The legal right to cancel a contract signed on your doorstep has been reinforced following a landmark Supreme Court ruling.

Shoppers currently enjoy more protection when buying goods and services and greater rights when things go wrong after the Consumer Contracts Regulations came into force on 13 June this year (see our Consumer Rights guide).

The Regulations says that where a trader gives notice of cancellation, the customer can cancel within 14 calendar days.
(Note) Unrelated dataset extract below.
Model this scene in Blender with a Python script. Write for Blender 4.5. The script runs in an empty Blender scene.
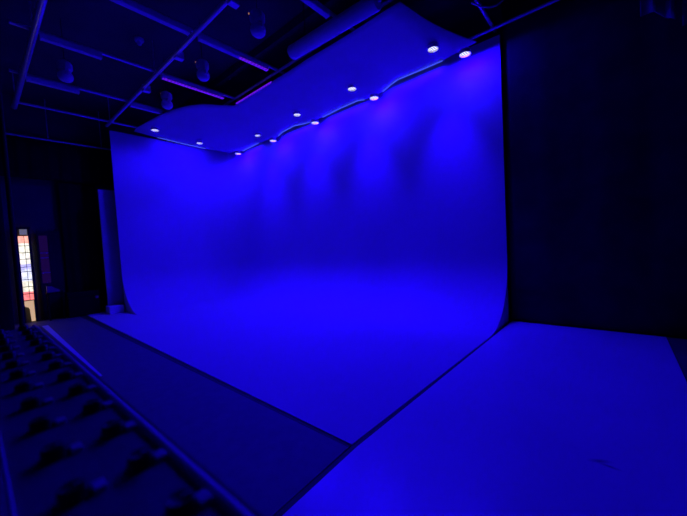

If traders fail to give notice of a customers' cancellation rights, customers can cancel up to 12 months later, plus an additional 14 days from the date the cancellation period would have started.

Under the previous rules, customers had seven days to cancel their contract and traders also had to give customers written notice of their right to cancel, although there was nothing explicit saying that if traders failed to give notice of customers' right to cancel, they'd still be able to do so.

However, in a case that sets a legal precedent in all courts across England and Wales, the Supreme Court this month confirmed that these rights also apply to contracts entered before 13 June 2014.

What was the case about?

The case centres around Toby Robertson and trader Swift, which Robertson contacted to get a quote about moving furniture. Here's what happened:

  • In July 2011, Swift visited Robertson twice at his home after Robertson had phoned asking for a quote to move some furniture. On the second visit, Robertson signed a contract and paid Swift a £1,000 deposit for the service. Robertson was never told about his right to cancel.

  • Three days later, after finding cheaper quotes for the service elsewhere, Robertson tried to cancel. He initially agreed to pay 50% of the contract price to cancel as set out in Swift's terms and conditions, but later refused saying he had no liability for the charges.

  • The case was taken to a small claims court where Swift wanted to recover the cancellation costs and Robertson also launched a counter claim for the return of his deposit.

  • However the judge ruled in Swift's favour saying 2008 rules on doorstep selling didn't apply as the contract hadn't been signed during a single visit to Robertson's home.

  • Robertson appealed this decision and the case was taken to the Court of Appeal. It said the regulations weren't enforceable as Swift hadn't given Robertson notice of his right to cancel.

  • So Robertson then appealed the decision at the Supreme Court. At this stage the Office of Fair Trading (OFT) – the predecessor to the Competition and Markets Authority (CMA) – got involved as it was concerned a decision against Robertson could be misused by unscrupulous doorstep traders by not giving customers notice of their right to cancel and persuading them to pay large sums of money in advance, which they could refuse to repay if the shopper tried to cancel.

  • The Supreme Court ruled in Robertson's favour saying that failure by a trader to give written notice of the right to cancel, does not deprive a consumer of their right to cancel a doorstep contract.

'Good news for consumers'

Nisha Arora, CMA senior director of consumer, says: "This judgment is good news for consumers and an important reminder to businesses to givetheir consumers notice of their cancellation rights where the law requires it."